The label's co-presidents -- John Grady, 46, and Cameron Strang,
34 -- have local roots. After graduating from St. John's University
in Collegeville, Minn., Nebraska native Grady spent 12 years working
as a record-store manager and promotional rep in the Twin Cities.
He ended up in Nashville as a senior vice president at Mercury,
where he led the push that sold 6 million copies of "O Brother."
"John Grady is the best salesman
I've ever seen," Burnett said. "First, he sold all those
Shania Twain records; anybody who can sell Barbarella to country
radio has got to be the best."
Strang, a native of Vancouver, B.C., came
to Minnesota for treatment at Hazelden, then lived for four years
in St. Paul, where he started New West Records in 1996 in Kelley
Deal's Grand Avenue apartment.
"Cameron is the first guy at an independent
label who actually pays people," Burnett said. "Delbert
McClinton, who's never made a dime off any record in his life, is
going to make a tremendous amount of money this year from working
with Cameron."
Strang, who moved to Los Angeles in '97,
remains New West's principal owner, but Peter Jesperson, the former
Twin Citian who was the Replacements' first manager, now manages
the label's L.A. office.
'Justice League of America'
Another Minnesota resident, playwright/actor
Sam Shepard, sits on DMZ's board of advisers along with Elvis Costello,
Bono, Tom Waits and filmmakers Wim Wenders and Callie Khouri.

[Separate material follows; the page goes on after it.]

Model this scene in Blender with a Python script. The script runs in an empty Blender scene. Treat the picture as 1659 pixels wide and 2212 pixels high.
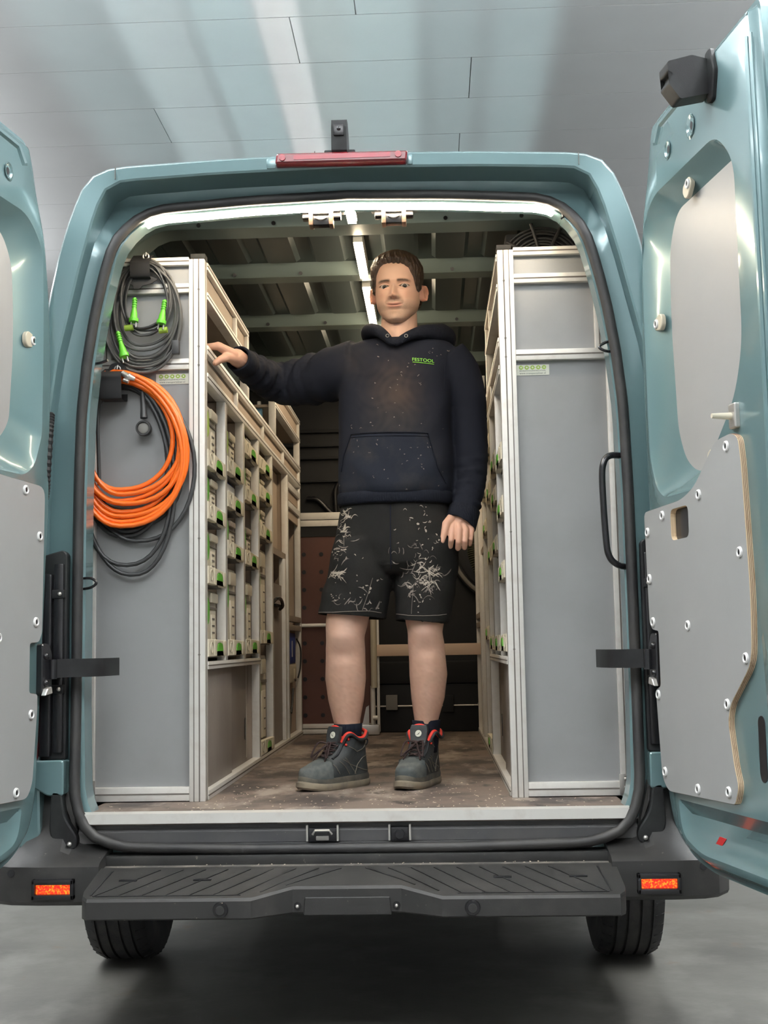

They have not met as a group, but the
idea makes Costello think of the comic-book confederation the Justice
League of America: "We'd all get stuffed into a helicopter
and taken to Superman's palace at the North Pole. I'd be interested
to see that board meeting. That advisory board is some serious,
argumentative people."
DMZ is serious, too, about "Ralph
Stanley," a new recording due in stores on Tuesday that features
bluegrass and old-time songs -- from 50 to 400 years old. The album
was recorded before the Grammys, funded by Burnett, the Coens and
Grady. With the recording finished, DMZ arranged a partnership with
Columbia Records in March.
"This is the most interesting record
I've ever had to work," said Grady, who has marketed such blockbusters
as "Frampton Comes Alive," MC Hammer's "Please Hammer,
Don't Hurt 'Em," Bonnie Raitt's "Nick of Time" and
Whitney Houston's debut.
Grady has a plan to market Stanley. It
started with the bluegrass patriarch and Burnett spending an entire
day doing interviews at the National Public Radio convention in
Washington, D.C. A reporter from Time magazine was along to do a
story.
DMZ already is looking ahead. There's
the Down From the Mountain summer tour, expanded to include Ricky
Skaggs, Rodney Crowell, Rosanne Cash and the McGarrigle sisters
(and playing St. Paul's Xcel Center July 23). The label is close
to signing a young Los Angeles art-rock trio. On the schedule for
fall are a new 1956 concert disc by Stanley and his late brother
Carter, and a 25-song retrospective by another wily veteran: Burnett.